We need Irish backstop now, warns Barnier
EU chief negotiator issues stern warning over border with tough response to UK’S Brexit position
MICHEL BARNIER dismantled key parts of Theresa May’s Brexit plan yesterday, putting the European Union on a collision course with the Government only hours after the Prime Minister demanded fresh concessions from
Brussels.
The EU’S chief Brexit negotiator pulled apart the Brexit White Paper, published last week, attacking both its trade proposals and its solution for the Irish border question.
He also suggested that splits in the Conservative Party could force Mrs May to go back to the drawing board to recast the UK negotiating postion, adding that the “debate is not over yet”.
Speaking hours after Mrs May’s keynote speech in Belfast demanding that the EU “evolve” its own position in the light of British concessions, Mr Barnier responded simply by re-drawing the EU’S own red lines. He questioned whether Mrs May’s dual-tariff customs proposals would ever be “workable” and warned that Britain’s demand to be free to diverge on services would give “unfair” advantage to British companies and pose a “major risk of fraud”.
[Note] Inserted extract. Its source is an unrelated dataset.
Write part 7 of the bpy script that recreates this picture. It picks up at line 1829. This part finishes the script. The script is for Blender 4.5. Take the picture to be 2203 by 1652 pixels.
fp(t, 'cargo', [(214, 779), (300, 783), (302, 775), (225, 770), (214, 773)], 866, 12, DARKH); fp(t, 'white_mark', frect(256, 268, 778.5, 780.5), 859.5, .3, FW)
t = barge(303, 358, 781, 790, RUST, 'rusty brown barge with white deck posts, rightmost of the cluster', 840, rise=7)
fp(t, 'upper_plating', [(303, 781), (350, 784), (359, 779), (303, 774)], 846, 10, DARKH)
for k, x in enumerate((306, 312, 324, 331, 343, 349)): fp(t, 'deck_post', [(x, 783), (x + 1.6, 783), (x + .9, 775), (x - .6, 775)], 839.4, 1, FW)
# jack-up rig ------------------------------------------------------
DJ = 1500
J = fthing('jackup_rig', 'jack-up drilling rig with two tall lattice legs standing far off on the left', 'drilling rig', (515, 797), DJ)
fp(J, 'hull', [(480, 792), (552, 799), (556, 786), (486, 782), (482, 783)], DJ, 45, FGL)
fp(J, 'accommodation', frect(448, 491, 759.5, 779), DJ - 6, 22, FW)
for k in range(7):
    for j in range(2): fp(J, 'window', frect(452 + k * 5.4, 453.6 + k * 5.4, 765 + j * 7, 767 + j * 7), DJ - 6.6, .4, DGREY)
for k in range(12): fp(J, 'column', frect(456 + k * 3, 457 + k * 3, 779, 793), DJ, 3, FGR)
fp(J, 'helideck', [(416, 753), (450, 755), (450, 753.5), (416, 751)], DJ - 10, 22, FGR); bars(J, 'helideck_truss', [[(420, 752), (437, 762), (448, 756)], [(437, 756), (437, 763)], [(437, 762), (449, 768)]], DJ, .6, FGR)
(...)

“Are these proposals workable, are they applicable without any additional complexity or bureaucracy?” he said, adding that “Brexit will not and cannot justify additional bureaucracy”.
Instead, Mr Barnier said that the focus must be on agreeing the text of an “Irish backstop” that would guarantee an invisible border in Ireland in any eventuality.
“We need a backstop now,” Mr Barnier said, adding that the EU would not back down on its requirement for checks on goods going into Northern Ireland from the British mainland.
Simon Coveney, the Irish deputy prime minister, wrote on Twitter that it was up to Mrs May to deliver a “a viable and legally operable” backstop, without which the EU is adamant there can be no divorce deal and no transition period. However, Mrs May comprehensively rejected the EU’S proposal, warning it would place a customs border down the Irish Sea and leave a foreign power representing part of the UK at the World Trade Organisation.
She demanded that the EU entertain a proposal that enabled the avoidance of a border both in Ireland and the Irish Sea, and equally respected the Good Friday Agreement and both the nationalist and unionist communities.